_What the task requires_. Without the pictures, output the lines of the material from the very first through the one that holds "PI = math.pi".
* start *
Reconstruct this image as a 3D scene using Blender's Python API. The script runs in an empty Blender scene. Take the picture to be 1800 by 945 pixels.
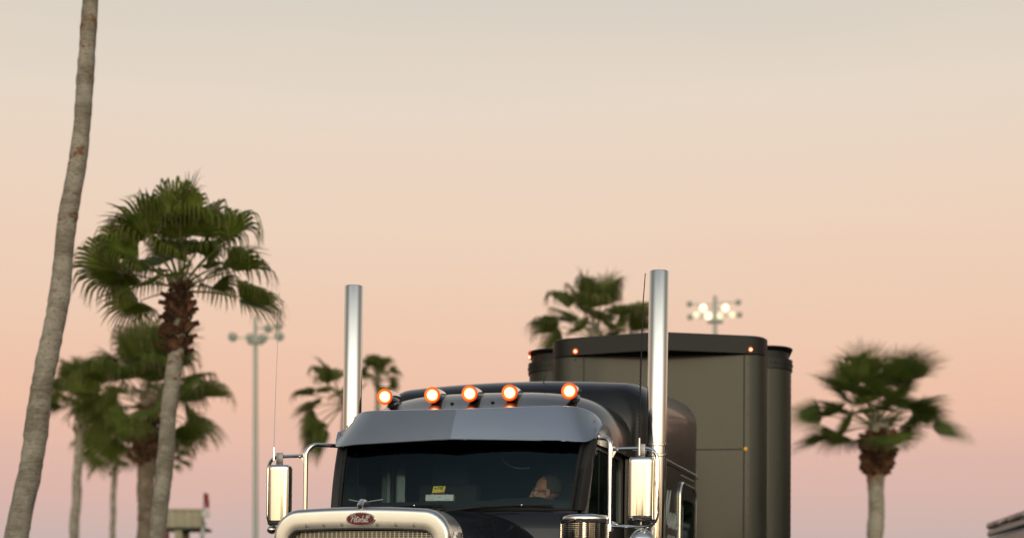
import bpy, bmesh, math, random
from mathutils import Vector, Matrix

random.seed(7)
sc = bpy.context.scene
COL = sc.collection
PI = math.pi

# ------------------------------------------------------------------ camera, world, sun
F_PX, HC = 2782.0, 1.2                      # focal length in photo pixels, camera height
cam_d = bpy.data.cameras.new("camera")
cam = bpy.data.objects.new("camera", cam_d)
COL.objects.link(cam)
sc.camera = cam
cam.location = (0, 0, HC)
cam.rotation_euler = (math.radians(90), 0, 0)
cam_d.sensor_width = 36.0
cam_d.lens = F_PX / 1800 * 36
cam_d.shift_y = (1114 - 472.5) / 1800
cam_d.clip_end = 6000
cam_d.clip_start = 0.1
cam_d.dof.use_dof = True
cam_d.dof.focus_distance = 10.4
cam_d.dof.aperture_fstop = 1.5

SUN_EL, SUN_AZ = 5.0, 0.0                  # sun just down behind the camera
world = bpy.data.worlds.new("World")
sc.world = world
world.use_nodes = True
wn, wl = world.node_tree.nodes, world.node_tree.links
bg = wn["Background"]


def wmath(op, a, b=None, c=None, clamp=False):
    n = wn.new("ShaderNodeMath")
    n.operation = op
    n.use_clamp = clamp
    for i, v in enumerate((a, b, c)):
        if v is None:
            continue
        if isinstance(v, (int, float)):
            n.inputs[i].default_value = v
        else:
            wl.new(v, n.inputs[i])
    return n.outputs[0]


def wramp(fac, stops):
    n = wn.new("ShaderNodeValToRGB")
    e = n.color_ramp.elements
    while len(e) < len(stops):
        e.new(0.5)
    for el, (p, c) in zip(e, stops):
        el.position = p / 90.0
        el.color = (*c, 1)
    wl.new(fac, n.inputs[0])
    return n.outputs[0]


tc = wn.new("ShaderNodeTexCoord")
sep = wn.new("ShaderNodeSeparateXYZ")
wl.new(tc.outputs["Generated"], sep.inputs[0])
sx, sy, sz = sep.outputs
elev = wmath("MULTIPLY", wmath("ARCSINE", sz), 180 / PI / 90.0, clamp=True)      # 0..1 = horizon..zenith
# twilight: rose band and pale arch opposite the sun, warm afterglow round the sun, slate blue overhead
HIGH = [(34, (.42, .44, .46)), (48, (.29, .325, .37)), (65, (.21, .25, .315)), (90, (.17, .205, .27))]
# faint uneven veils of high haze drift the bands up and down a little
mpw = wn.new("ShaderNodeMapping")
mpw.inputs["Scale"].default_value = (2.2, 2.2, 16)
wl.new(tc.outputs["Generated"], mpw.inputs[0])
nzw = wn.new("ShaderNodeTexNoise")
nzw.inputs["Scale"].default_value = 1.6
nzw.inputs["Detail"].default_value = 4
wl.new(mpw.outputs[0], nzw.inputs["Vector"])
elev = wmath("ADD", elev, wmath("MULTIPLY", wmath("SUBTRACT", nzw.outputs[0], .5), .022), clamp=True)
anti = wramp(elev, [(0, (.46, .42, .43)), (3.3, (.575, .455, .425)), (5.2, (.69, .455, .405)), (8.2, (.835, .518, .386)),
                    (11, (.84, .570, .428)), (14.5, (.83, .630, .490)), (18.5, (.785, .664, .552)), (22, (.665, .615, .533))] + HIGH)
glow = wramp(elev, [(0, (1.5, .74, .27)), (3, (1.95, 1.32, .72)), (7, (2.3, 1.95, 1.32)), (13, (2.2, 2.06, 1.70)),
                    (20, (1.7, 1.68, 1.48)), (27, (1.05, 1.04, .95))] + HIGH)
sa = math.radians(SUN_AZ)
dirx, diry = math.sin(sa), -math.cos(sa)
hlen = wmath("MAXIMUM", wmath("SQRT", wmath("ADD", wmath("MULTIPLY", sx, sx), wmath("MULTIPLY", sy, sy))), 1e-4)
caz = wmath("DIVIDE", wmath("ADD", wmath("MULTIPLY", sx, dirx), wmath("MULTIPLY", sy, diry)), hlen)
mr = wn.new("ShaderNodeMapRange")
mr.interpolation_type = "SMOOTHSTEP"
wl.new(caz, mr.inputs[0])
mr.inputs[1].default_value = 0.05
mr.inputs[2].default_value = 0.85
mixs = wn.new("ShaderNodeMix")
mixs.data_type = "RGBA"
wl.new(mr.outputs[0], mixs.inputs[0])
wl.new(anti, mixs.inputs[6])
wl.new(glow, mixs.inputs[7])
sky = wn.new("ShaderNodeTexSky")
sky.sky_type = "NISHITA"
sky.sun_disc = False
sky.sun_elevation = math.radians(-1.0)
sky.sun_rotation = math.radians(180 - SUN_AZ)
skys = wn.new("ShaderNodeVectorMath")
skys.operation = "SCALE"
wl.new(sky.outputs[0], skys.inputs[0])
skys.inputs[3].default_value = 0.05
addv = wn.new("ShaderNodeVectorMath")
addv.operation = "ADD"
c2 = wmath("SUBTRACT", 1.0, wmath("MULTIPLY", caz, caz), clamp=True)
dim = wmath("SUBTRACT", 1.0, wmath("MULTIPLY", wmath("MULTIPLY", c2, c2), .6))
dimv = wn.new("ShaderNodeVectorMath")
dimv.operation = "SCALE"
wl.new(mixs.outputs[2], dimv.inputs[0])
wl.new(dim, dimv.inputs[3])
wl.new(dimv.outputs[0], addv.inputs[0])
wl.new(skys.outputs[0], addv.inputs[1])
wl.new(addv.outputs[0], bg.inputs[0])
bg.inputs[1].default_value = 1.0

sun_d = bpy.data.lights.new("sun", "SUN")
sun_d.energy = 0.65
sun_d.angle = math.radians(22)
sun_d.color = (1.0, .80, .52)
sun = bpy.data.objects.new("sun", sun_d)
COL.objects.link(sun)
e_ = math.radians(SUN_EL)
sv = Vector((dirx * math.cos(e_), diry * math.cos(e_), math.sin(e_)))
sun.rotation_euler = sv.to_track_quat("Z", "Y").to_euler()
sun.location = sv * 30 + Vector((0, 0, 20))

sc.view_settings.view_transform = "Standard"
sc.view_settings.look = "None"
sc.view_settings.exposure = 0
sc.view_settings.gamma = 1
sc.cycles.max_bounces = 10
sc.cycles.transparent_max_bounces = 12
sc.cycles.use_denoising = True


# ------------------------------------------------------------------ materials
def mat(name, base, rough=.5, metal=0., coat=0., var=0., vscale=8., bump=0., bscale=60., emit=None, estr=0.,
        rvar=0., stretch=(1, 1, 1), col2=None, objvar=0., spec=.5):
    m = bpy.data.materials.new(name)
    m.use_nodes = True
    n, l = m.node_tree.nodes, m.node_tree.links
    p = n["Principled BSDF"]
    p.inputs["Base Color"].default_value = (*base, 1)
    p.inputs["Roughness"].default_value = rough
    p.inputs["Metallic"].default_value = metal
    p.inputs["Specular IOR Level"].default_value = spec
    if coat:
        p.inputs["Coat Weight"].default_value = coat
        p.inputs["Coat Roughness"].default_value = .06
    if emit:
        p.inputs["Emission Color"].default_value = (*emit, 1)
        p.inputs["Emission Strength"].default_value = estr
    if var or bump or rvar or col2:
        t = n.new("ShaderNodeTexCoord")
        mp = n.new("ShaderNodeMapping")
        mp.inputs["Scale"].default_value = stretch
        l.new(t.outputs["Object"], mp.inputs[0])
        nz = n.new("ShaderNodeTexNoise")
        nz.inputs["Scale"].default_value = vscale
        nz.inputs["Detail"].default_value = 6
        nz.inputs["Roughness"].default_value = .62
        l.new(mp.outputs[0], nz.inputs["Vector"])
        if var or col2:
            r = n.new("ShaderNodeValToRGB")
            c2 = col2 or tuple(min(1, c * (1 + var)) for c in base)
            c1 = base if col2 else tuple(c * (1 - var) for c in base)
            r.color_ramp.elements[0].position = .34
            r.color_ramp.elements[0].color = (*c1, 1)
            r.color_ramp.elements[1].position = .68
            r.color_ramp.elements[1].color = (*c2, 1)
            l.new(nz.outputs[0], r.inputs[0])
            out = r.outputs[0]
            if objvar:
                oi = n.new("ShaderNodeObjectInfo")
                h = n.new("ShaderNodeHueSaturation")
                m1 = n.new("ShaderNodeMapRange")
                m1.inputs[3].default_value = 1 - objvar
                m1.inputs[4].default_value = 1 + objvar
                l.new(oi.outputs["Random"], m1.inputs[0])
                l.new(m1.outputs[0], h.inputs["Value"])
                l.new(out, h.inputs["Color"])
                out = h.outputs[0]
            l.new(out, p.inputs["Base Color"])
        if rvar:
            m2 = n.new("ShaderNodeMapRange")
            m2.inputs[3].default_value = max(0.01, rough - rvar)
            m2.inputs[4].default_value = rough + rvar
            l.new(nz.outputs[0], m2.inputs[0])
            l.new(m2.outputs[0], p.inputs["Roughness"])
        if bump:
            nb = n.new("ShaderNodeTexNoise")
            nb.inputs["Scale"].default_value = bscale
            nb.inputs["Detail"].default_value = 4
            l.new(mp.outputs[0], nb.inputs["Vector"])
            b = n.new("ShaderNodeBump")
            b.inputs["Strength"].default_value = bump
            b.inputs["Distance"].default_value = .02
            l.new(nb.outputs[0], b.inputs["Height"])
            l.new(b.outputs[0], p.inputs["Normal"])
    return m


def leaf_mat(name, c1, c2, trans=.25):
    m = mat(name, c1, .58, var=.3, vscale=3.0, col2=c2, objvar=.38, spec=.22)
    n, l = m.node_tree.nodes, m.node_tree.links
    p = n["Principled BSDF"]
    tr = n.new("ShaderNodeBsdfTranslucent")
    tr.inputs[0].default_value = (c2[0] * 1.6, c2[1] * 1.6, c2[2] * 1.2, 1)
    mx = n.new("ShaderNodeMixShader")
    mx.inputs[0].default_value = trans
    l.new(p.outputs[0], mx.inputs[1])
    l.new(tr.outputs[0], mx.inputs[2])
    l.new(mx.outputs[0], n["Material Output"].inputs[0])
    return m


def glass_mat(name, tint, refl_rough=.015, ior=1.5):
    m = bpy.data.materials.new(name)
    m.use_nodes = True
    n, l = m.node_tree.nodes, m.node_tree.links
    n.remove(n["Principled BSDF"])
    t = n.new("ShaderNodeBsdfTransparent")
    t.inputs[0].default_value = (*tint, 1)
    g = n.new("ShaderNodeBsdfGlossy")
    g.inputs[0].default_value = (.60, .84, .92, 1)
    g.inputs[1].default_value = refl_rough
    fr = n.new("ShaderNodeFresnel")
    fr.inputs[0].default_value = ior
    mx = n.new("ShaderNodeMixShader")
    l.new(fr.outputs[0], mx.inputs[0])
    l.new(t.outputs[0], mx.inputs[1])
    l.new(g.outputs[0], mx.inputs[2])
    l.new(mx.outputs[0], n["Material Output"].inputs[0])
    return m


def lerp_(a, b, t):
    return a + (b - a) * t


def lamp_mat(name, core, cs, rim, rs):
    """a lit lens: hot in the middle, deeper coloured where the lens turns away"""
    m = bpy.data.materials.new(name)
    m.use_nodes = True
    n, l = m.node_tree.nodes, m.node_tree.links
    n.remove(n["Principled BSDF"])
    lw = n.new("ShaderNodeLayerWeight")
    lw.inputs[0].default_value = .5
    r = n.new("ShaderNodeValToRGB")
    e3 = r.color_ramp.elements.new(.5)
    el = r.color_ramp.elements
    for q, pos, c in ((el[0], .06, [c * cs for c in core]), (el[1], .27, [lerp_(a * cs, b * rs, .70) for a, b in zip(core, rim)]), (el[2], .52, [c * rs * .7 for c in rim])):
        q.position, q.color = pos, (*c, 1)
    l.new(lw.outputs["Facing"], r.inputs[0])
    e = n.new("ShaderNodeEmission")
    l.new(r.outputs[0], e.inputs[0])
    l.new(e.outputs[0], n["Material Output"].inputs[0])
    return m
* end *
_Exercise answer_.
Reconstruct this image as a 3D scene using Blender's Python API. The script runs in an empty Blender scene. Take the picture to be 1800 by 945 pixels.
import bpy, bmesh, math, random
from mathutils import Vector, Matrix

random.seed(7)
sc = bpy.context.scene
COL = sc.collection
PI = math.pi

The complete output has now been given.